Saturday, May 2nd, 2015

A rolling stone gathers no moss” said the Latin writer Publilus Syrus and this is true of rolling stock (railway carriages plying a nation’s rail system) too.
The very opposite of this ancient proverb lies before our eyes in the once mildly busy shunting yards at Healesville’s railway station. Old train carriages, once the pride of the Victorian Railway’s fleet, lie waiting their turn for restoration by Yarra Valley Tourist Railway volunteers. In the meantime, they march toward “unrepairable” – their patinas attract our attention.
The regular train service in Healesville stopped long ago – 1981 to be exact. How do I know? Because my father was the last serving Station Master at this station and I was present the day the last train rolled into the railway station – a sad day for the community and for rail enthusiasts in the state of Victoria.
For many years after the last train service the station and rail line were virtually abandoned, however, through the efforts of many enthusiastic volunteers, the rail line has been partially re-opened and tourists can now take a short journey from Healesville to the nearby Tarrawarra area. The memories of this beautiful trip are still vivid – out of the station, over the crossing, across the Watts River then up the incline all the way to the beautiful brick tunnel then down the other side toward the Yarra River flats and on to the Tarrawarra Monastery station.
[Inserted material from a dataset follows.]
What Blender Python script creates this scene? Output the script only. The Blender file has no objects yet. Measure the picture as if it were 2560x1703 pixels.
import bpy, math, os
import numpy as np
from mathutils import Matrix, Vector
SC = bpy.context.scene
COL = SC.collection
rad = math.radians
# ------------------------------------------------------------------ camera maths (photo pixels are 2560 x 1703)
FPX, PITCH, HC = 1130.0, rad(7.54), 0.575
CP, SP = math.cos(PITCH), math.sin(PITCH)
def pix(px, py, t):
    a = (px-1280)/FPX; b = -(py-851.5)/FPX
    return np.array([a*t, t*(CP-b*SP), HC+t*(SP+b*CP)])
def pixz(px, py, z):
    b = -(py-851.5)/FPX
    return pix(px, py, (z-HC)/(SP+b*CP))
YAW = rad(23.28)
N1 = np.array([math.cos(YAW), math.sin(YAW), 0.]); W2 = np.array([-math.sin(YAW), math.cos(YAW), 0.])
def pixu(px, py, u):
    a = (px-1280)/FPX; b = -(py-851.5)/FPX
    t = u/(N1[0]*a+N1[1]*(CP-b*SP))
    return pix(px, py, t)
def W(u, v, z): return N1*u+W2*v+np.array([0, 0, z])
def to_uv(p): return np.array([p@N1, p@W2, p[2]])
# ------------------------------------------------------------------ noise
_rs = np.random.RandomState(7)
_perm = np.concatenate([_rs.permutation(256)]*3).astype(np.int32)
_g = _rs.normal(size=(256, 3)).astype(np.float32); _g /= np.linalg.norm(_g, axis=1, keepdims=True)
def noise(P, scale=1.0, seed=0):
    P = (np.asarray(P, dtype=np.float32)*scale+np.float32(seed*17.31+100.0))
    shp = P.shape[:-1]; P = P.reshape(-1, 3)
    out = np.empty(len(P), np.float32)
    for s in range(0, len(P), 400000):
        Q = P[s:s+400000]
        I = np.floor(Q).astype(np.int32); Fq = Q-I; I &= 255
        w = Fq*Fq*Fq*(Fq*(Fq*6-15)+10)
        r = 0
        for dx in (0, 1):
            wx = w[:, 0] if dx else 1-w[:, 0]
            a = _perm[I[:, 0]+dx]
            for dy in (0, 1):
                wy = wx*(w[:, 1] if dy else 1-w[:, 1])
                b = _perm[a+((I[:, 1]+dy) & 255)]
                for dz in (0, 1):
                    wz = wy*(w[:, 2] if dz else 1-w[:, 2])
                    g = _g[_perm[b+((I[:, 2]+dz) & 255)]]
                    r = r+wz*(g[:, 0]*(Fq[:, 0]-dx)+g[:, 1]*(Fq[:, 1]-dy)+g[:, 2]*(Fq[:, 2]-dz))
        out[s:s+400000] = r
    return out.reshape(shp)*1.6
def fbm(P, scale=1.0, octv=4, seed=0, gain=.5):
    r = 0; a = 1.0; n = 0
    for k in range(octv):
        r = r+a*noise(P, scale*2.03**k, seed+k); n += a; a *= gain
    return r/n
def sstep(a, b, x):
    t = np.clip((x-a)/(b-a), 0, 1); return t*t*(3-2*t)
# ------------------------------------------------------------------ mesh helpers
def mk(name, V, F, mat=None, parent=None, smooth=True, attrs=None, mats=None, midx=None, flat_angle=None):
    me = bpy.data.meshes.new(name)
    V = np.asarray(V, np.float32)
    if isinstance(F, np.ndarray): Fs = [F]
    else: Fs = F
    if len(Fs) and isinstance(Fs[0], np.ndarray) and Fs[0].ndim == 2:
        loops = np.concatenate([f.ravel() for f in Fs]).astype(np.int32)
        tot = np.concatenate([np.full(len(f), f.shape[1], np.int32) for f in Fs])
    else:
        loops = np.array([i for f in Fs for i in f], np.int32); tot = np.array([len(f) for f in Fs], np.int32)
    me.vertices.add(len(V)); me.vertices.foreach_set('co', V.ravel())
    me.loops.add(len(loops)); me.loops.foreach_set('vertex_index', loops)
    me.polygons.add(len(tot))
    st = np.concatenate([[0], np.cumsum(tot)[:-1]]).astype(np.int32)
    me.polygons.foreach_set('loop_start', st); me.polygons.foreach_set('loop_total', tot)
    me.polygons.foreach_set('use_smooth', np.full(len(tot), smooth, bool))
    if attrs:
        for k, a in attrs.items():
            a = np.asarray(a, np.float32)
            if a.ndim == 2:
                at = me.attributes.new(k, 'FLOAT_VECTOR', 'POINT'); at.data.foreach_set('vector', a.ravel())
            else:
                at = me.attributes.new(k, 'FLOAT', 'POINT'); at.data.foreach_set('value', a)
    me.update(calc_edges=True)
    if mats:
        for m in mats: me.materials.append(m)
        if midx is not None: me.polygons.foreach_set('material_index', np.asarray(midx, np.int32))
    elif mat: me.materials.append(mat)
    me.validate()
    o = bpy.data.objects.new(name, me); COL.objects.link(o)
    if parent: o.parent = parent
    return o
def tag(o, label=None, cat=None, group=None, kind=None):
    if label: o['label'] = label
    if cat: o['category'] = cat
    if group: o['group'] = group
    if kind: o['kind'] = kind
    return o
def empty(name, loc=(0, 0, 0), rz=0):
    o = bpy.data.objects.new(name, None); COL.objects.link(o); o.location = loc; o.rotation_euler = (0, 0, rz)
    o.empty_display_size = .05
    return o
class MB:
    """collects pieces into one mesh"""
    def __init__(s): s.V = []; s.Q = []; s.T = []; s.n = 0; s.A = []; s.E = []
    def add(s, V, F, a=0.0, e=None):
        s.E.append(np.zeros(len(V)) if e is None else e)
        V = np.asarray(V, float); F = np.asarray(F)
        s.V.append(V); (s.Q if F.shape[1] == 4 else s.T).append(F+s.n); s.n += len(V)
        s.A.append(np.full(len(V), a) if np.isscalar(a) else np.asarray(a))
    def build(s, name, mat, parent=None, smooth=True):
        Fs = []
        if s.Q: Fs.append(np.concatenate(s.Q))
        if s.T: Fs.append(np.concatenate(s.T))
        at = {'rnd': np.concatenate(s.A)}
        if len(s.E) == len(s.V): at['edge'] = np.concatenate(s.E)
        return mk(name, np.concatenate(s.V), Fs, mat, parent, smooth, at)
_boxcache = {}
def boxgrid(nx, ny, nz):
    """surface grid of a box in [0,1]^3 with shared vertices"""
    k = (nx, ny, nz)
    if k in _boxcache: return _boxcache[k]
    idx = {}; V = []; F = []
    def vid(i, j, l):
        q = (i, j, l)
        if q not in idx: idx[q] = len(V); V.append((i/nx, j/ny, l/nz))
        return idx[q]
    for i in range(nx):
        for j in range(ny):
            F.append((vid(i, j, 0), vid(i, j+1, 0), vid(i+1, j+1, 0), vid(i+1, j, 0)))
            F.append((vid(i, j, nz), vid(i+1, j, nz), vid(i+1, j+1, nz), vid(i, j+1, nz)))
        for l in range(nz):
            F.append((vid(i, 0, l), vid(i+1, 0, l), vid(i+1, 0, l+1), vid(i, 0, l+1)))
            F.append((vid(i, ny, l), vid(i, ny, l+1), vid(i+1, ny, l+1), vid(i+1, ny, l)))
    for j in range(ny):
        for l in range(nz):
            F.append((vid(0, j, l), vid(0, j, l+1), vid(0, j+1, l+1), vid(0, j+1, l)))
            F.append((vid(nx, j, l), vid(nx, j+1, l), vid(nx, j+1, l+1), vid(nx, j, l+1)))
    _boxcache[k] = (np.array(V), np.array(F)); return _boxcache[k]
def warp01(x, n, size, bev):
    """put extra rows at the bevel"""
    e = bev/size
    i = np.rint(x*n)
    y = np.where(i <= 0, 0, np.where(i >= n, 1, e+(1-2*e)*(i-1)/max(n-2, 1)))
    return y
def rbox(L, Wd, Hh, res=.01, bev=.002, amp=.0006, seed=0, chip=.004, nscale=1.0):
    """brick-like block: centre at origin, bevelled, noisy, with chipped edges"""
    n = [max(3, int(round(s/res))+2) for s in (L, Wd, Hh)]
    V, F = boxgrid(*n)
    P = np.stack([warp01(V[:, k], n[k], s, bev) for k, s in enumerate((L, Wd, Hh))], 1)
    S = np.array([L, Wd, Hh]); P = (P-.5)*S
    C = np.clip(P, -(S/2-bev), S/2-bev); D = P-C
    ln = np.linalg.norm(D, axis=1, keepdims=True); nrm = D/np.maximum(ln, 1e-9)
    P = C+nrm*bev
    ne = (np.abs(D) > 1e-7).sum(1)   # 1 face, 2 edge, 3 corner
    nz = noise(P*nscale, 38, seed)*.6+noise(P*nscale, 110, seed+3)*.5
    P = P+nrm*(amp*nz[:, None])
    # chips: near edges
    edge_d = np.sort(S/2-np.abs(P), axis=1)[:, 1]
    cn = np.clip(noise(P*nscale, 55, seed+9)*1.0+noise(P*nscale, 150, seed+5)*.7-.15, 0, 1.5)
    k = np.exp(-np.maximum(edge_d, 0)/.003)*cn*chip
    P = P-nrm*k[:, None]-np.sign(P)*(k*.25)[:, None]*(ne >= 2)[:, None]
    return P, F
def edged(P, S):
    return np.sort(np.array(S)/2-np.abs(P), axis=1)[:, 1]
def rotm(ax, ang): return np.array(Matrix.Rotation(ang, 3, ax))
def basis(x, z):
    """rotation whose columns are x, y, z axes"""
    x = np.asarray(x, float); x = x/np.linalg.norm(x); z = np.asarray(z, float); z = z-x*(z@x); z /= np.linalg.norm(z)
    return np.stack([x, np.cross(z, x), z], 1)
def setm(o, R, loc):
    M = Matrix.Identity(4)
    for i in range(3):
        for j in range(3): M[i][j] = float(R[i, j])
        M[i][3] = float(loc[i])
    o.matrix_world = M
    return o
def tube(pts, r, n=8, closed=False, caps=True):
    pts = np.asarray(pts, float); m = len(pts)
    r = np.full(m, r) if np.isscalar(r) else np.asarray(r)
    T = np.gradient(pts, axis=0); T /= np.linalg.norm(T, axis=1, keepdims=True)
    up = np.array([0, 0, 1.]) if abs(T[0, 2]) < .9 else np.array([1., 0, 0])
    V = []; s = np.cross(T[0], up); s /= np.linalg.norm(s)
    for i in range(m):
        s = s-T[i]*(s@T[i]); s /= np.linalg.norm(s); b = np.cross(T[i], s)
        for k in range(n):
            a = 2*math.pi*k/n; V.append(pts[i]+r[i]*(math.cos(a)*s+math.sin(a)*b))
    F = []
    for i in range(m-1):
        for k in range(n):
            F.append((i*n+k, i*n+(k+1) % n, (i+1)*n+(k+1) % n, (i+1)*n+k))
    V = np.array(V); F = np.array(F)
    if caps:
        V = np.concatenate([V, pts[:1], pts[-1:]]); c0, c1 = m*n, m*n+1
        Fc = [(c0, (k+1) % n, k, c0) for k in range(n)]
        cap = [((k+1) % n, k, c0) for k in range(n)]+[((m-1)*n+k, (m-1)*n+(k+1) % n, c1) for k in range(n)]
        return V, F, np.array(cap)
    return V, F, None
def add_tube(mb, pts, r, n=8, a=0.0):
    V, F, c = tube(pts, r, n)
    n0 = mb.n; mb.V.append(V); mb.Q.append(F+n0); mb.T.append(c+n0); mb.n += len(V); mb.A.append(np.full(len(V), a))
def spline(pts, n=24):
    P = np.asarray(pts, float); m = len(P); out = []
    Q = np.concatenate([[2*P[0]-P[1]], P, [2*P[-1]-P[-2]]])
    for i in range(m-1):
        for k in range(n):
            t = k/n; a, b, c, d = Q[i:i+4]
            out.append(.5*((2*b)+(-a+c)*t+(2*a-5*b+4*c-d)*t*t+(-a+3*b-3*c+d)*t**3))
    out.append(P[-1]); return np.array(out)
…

A variety of rolling stock is now located at in the Healesville railway yard. Some of it is serviceable but most of it is in need of time, money and labour all of which is in limited supply.
The old carriages (and even older buildings) may not attract the attention of passersby however, if one stops long enough, the beauty of the blended mix of Mother Nature and Man Made is worth capturing on “film”.
Negotiating the worn rails and ballast we savour the contrast of faded paintwork and rust on the old carriages and delight in the angles created by nature and steel. Safe in the knowledge that nothing is going to move we get up close to wheels, springs and levers.
Like two excited children we delight in the opportunity to be “down in the pit” (off platform), surrounded by the smell of old grease and diesel – a “train spotter’s” Nirvana.
For those interested in anything to do with railways a visit to the Healesville railway station and the Yarra Valley Tourist Railway headquarters is a must. Don’t neglect the neglected and, if you would like to see the railway return to its former glory days become a volunteer or donate some monies to this worthwhile cause.